From the blinding white salt marshes of Dadur, the shimmering heat haze of the desert flatlands slowly gave way to rolling foothills. These in turn scrolled up to the silvery outlines of dragons’-backs rising in the distance from a summer dust storm: the great mountains of southern Afghanistan. The country remained burned out and ash-coloured, and as arid as before, but the gradient became increasingly steep and tortuous until the gaping funnel of the Bolan Pass suddenly opened blackly in front of the troops.

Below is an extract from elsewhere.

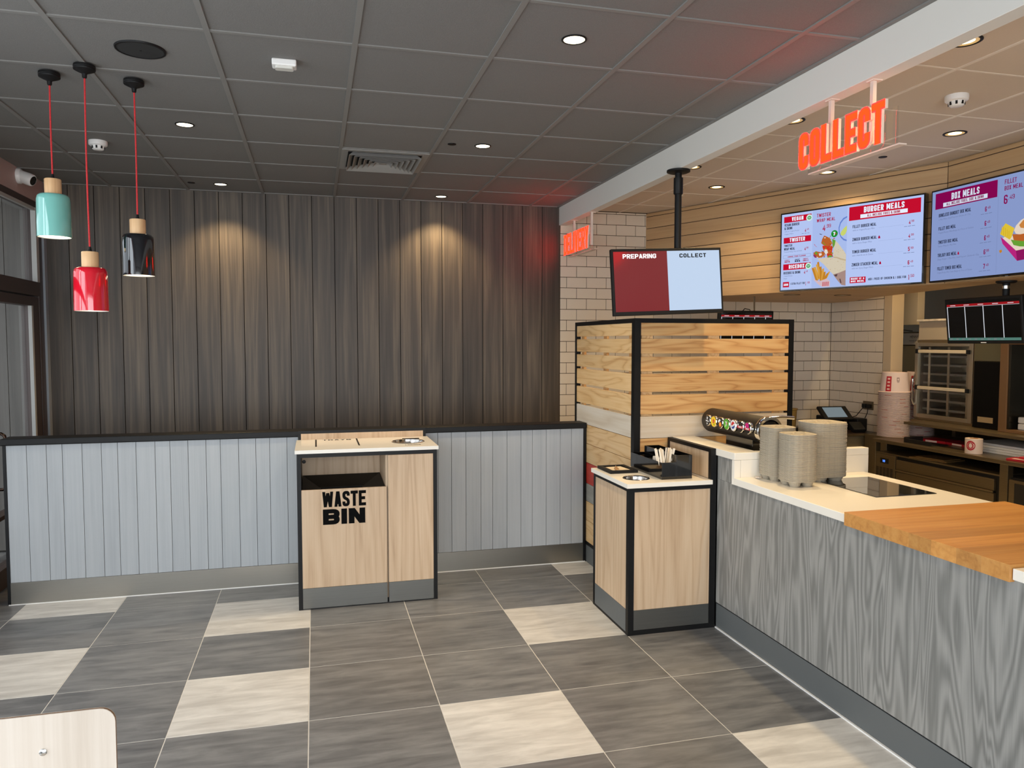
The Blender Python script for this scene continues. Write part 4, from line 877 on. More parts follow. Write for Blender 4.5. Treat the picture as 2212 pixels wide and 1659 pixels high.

For the first four of the pass’s seventy miles, the enfilade was so narrow that only a single camel could advance at a time. Now, as the feet of the cavalry clattered uneasily over the rockfalls blocking the dry riverbed, the errors of the commanders began to multiply the casualties: the stifling winter uniforms of the infantry were far too hot for a steep ascent in baking summer temperatures, and even if the vertical cliff walls initially shielded the sepoys from the direct rays of the sun, the rocks reflected the heat into their faces like an open tandoor. By day, the thermometers in the airless tents registered 119 degrees.